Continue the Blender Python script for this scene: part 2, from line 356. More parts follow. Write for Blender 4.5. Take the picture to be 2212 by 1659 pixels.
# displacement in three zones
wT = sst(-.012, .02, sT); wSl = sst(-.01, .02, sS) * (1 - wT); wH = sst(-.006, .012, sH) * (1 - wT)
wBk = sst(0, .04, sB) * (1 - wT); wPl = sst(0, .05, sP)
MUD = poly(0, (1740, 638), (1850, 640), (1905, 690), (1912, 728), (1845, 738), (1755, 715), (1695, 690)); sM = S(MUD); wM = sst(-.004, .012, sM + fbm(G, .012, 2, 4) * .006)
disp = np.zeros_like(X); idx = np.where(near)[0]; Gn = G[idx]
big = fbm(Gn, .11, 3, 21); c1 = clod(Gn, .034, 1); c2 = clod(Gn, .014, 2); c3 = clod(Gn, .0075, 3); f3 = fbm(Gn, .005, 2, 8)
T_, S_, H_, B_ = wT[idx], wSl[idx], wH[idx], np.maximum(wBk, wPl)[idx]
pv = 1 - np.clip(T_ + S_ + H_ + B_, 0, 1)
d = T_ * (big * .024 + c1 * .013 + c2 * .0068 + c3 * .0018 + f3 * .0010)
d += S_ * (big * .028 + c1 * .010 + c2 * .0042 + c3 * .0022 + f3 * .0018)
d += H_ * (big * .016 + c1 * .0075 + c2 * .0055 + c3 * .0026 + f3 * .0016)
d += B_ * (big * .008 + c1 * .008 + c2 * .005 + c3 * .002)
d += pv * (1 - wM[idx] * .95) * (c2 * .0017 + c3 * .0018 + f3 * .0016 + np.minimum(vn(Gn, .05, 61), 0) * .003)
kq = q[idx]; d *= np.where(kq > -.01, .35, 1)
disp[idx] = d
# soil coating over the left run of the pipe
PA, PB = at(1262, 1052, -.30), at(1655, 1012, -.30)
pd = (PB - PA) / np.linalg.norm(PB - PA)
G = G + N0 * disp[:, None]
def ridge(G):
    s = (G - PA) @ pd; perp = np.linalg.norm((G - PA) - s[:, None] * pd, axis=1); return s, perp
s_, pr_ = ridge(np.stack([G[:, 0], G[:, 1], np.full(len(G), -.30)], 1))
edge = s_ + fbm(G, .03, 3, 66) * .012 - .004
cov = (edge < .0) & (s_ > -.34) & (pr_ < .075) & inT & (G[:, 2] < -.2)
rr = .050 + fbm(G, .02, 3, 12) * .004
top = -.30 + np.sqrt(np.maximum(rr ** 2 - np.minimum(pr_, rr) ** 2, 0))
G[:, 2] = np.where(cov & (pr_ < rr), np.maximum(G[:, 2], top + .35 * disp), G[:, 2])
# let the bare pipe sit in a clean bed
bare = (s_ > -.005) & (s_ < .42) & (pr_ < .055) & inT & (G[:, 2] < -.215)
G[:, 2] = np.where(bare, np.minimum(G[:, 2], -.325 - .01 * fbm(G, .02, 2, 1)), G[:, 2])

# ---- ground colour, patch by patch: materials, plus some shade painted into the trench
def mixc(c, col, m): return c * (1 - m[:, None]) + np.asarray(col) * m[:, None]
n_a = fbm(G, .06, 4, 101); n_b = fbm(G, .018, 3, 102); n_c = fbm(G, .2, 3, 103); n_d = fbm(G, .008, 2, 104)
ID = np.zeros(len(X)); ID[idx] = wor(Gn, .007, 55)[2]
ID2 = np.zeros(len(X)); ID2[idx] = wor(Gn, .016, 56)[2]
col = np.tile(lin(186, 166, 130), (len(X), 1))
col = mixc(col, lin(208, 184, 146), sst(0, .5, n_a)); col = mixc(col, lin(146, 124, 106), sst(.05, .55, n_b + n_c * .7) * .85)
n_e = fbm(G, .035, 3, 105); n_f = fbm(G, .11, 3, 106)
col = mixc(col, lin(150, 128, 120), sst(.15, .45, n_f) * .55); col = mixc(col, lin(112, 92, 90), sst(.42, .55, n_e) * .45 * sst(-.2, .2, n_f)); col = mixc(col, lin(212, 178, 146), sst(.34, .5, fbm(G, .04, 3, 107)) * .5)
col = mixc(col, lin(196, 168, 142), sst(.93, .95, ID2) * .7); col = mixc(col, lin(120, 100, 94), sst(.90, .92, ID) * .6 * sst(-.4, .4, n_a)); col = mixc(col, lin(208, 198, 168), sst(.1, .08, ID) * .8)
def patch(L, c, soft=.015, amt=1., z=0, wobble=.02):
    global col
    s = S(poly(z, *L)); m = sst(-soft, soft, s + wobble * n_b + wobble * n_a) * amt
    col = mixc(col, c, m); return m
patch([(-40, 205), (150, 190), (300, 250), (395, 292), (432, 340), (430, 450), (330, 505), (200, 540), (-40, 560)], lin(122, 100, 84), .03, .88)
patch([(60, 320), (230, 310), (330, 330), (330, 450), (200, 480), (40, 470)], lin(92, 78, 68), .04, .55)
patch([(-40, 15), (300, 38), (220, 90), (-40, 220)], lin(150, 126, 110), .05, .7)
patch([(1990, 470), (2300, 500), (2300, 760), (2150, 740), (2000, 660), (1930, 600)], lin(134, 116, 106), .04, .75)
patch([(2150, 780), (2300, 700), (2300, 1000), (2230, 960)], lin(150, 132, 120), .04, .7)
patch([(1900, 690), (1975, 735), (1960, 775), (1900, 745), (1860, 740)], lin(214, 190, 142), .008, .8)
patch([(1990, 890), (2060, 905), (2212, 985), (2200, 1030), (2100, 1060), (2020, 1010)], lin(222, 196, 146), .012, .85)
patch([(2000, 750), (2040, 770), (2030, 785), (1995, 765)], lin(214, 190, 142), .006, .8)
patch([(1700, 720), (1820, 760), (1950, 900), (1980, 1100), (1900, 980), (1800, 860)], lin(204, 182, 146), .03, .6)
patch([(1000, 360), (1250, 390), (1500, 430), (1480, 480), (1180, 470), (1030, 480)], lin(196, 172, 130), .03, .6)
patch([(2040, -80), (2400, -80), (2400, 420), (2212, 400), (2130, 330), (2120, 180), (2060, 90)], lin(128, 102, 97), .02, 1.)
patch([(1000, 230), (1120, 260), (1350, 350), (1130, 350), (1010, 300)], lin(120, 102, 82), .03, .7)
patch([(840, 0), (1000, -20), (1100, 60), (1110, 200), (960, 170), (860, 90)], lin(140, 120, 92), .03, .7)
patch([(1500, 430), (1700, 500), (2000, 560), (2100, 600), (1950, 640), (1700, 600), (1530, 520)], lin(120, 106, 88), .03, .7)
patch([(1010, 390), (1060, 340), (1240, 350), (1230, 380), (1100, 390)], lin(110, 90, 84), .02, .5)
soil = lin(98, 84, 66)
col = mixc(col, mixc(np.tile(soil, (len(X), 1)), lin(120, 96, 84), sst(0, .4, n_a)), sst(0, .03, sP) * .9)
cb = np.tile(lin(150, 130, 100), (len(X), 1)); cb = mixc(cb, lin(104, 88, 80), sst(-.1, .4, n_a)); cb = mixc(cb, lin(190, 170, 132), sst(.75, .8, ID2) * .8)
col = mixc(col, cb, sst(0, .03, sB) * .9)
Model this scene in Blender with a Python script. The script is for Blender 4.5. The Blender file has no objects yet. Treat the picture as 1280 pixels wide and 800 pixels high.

——————

_What is asked_
In the material above, how many lines hold the word "this"? Say only the number.

_In response_
2